--- START ---

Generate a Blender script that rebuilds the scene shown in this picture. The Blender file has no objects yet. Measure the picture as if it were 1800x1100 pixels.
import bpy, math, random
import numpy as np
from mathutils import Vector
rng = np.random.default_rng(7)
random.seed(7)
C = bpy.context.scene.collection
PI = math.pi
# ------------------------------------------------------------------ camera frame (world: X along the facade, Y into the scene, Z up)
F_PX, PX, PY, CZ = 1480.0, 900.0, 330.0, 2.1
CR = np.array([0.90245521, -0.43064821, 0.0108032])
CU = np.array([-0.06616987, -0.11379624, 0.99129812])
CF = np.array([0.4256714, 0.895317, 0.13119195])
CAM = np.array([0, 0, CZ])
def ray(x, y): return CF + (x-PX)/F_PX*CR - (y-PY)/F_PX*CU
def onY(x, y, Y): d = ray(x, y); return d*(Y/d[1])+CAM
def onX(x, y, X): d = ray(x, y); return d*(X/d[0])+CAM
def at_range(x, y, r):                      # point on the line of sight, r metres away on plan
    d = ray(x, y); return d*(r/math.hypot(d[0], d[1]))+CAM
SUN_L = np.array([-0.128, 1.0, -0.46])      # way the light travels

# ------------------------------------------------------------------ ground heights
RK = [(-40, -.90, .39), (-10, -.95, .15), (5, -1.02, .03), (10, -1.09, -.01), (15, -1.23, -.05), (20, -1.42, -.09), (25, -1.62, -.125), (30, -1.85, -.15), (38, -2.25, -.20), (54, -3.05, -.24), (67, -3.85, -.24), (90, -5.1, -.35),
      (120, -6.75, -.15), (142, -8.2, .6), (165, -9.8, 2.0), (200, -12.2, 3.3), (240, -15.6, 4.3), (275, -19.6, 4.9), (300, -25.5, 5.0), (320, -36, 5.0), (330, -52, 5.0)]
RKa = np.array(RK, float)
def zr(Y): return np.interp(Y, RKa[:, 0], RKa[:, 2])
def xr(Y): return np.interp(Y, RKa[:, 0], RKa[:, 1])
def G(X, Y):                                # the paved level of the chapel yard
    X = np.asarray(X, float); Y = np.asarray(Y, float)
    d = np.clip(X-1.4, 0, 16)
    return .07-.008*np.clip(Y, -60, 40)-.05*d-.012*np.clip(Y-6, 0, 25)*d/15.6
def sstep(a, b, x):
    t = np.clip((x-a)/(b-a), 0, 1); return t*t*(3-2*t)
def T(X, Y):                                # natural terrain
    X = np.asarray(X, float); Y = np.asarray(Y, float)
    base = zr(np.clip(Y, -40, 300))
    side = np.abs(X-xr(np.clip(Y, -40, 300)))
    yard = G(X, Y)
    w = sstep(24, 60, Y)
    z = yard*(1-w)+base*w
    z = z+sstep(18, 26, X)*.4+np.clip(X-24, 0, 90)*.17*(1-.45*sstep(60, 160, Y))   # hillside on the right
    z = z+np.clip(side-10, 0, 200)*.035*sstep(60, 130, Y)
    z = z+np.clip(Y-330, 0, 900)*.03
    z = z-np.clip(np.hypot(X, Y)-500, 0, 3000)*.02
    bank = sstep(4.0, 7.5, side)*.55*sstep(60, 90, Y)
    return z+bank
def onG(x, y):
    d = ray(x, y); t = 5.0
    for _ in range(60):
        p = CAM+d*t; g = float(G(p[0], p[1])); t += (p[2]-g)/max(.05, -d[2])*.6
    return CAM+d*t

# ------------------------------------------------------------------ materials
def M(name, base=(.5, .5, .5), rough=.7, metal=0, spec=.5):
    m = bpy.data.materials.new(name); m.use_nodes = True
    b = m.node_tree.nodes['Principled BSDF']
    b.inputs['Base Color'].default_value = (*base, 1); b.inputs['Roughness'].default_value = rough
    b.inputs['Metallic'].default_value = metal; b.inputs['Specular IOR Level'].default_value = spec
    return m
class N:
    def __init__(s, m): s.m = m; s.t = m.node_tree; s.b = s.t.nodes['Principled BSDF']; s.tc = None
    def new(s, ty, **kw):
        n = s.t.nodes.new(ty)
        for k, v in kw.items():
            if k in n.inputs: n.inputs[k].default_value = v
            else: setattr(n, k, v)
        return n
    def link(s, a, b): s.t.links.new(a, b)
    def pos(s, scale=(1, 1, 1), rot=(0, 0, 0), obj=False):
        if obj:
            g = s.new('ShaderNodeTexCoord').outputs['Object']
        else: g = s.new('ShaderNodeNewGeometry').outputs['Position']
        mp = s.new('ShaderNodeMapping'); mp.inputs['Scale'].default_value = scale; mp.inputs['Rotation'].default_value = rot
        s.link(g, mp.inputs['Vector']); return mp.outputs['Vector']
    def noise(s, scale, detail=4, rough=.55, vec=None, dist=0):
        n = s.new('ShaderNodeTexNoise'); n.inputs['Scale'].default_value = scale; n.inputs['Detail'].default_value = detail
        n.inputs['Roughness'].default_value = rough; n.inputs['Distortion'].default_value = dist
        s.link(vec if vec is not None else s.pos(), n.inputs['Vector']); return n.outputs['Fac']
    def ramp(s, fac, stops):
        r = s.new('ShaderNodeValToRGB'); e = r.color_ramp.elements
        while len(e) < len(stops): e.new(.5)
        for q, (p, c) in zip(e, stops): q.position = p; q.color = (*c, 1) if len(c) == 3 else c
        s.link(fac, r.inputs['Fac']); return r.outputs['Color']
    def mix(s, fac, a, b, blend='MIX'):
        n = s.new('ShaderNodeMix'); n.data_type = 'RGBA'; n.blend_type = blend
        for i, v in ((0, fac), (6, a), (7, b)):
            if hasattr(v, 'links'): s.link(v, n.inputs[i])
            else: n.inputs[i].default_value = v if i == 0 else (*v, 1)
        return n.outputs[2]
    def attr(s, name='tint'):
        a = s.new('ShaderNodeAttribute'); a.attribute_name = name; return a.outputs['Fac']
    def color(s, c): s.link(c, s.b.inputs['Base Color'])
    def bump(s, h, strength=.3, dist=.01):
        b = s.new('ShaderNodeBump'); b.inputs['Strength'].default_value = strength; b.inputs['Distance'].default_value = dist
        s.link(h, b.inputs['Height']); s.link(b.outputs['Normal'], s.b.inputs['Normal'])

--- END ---

§ Exercise details
Of the lines in this material, state how many hold the string "scene". Write no other words.

§ Response
3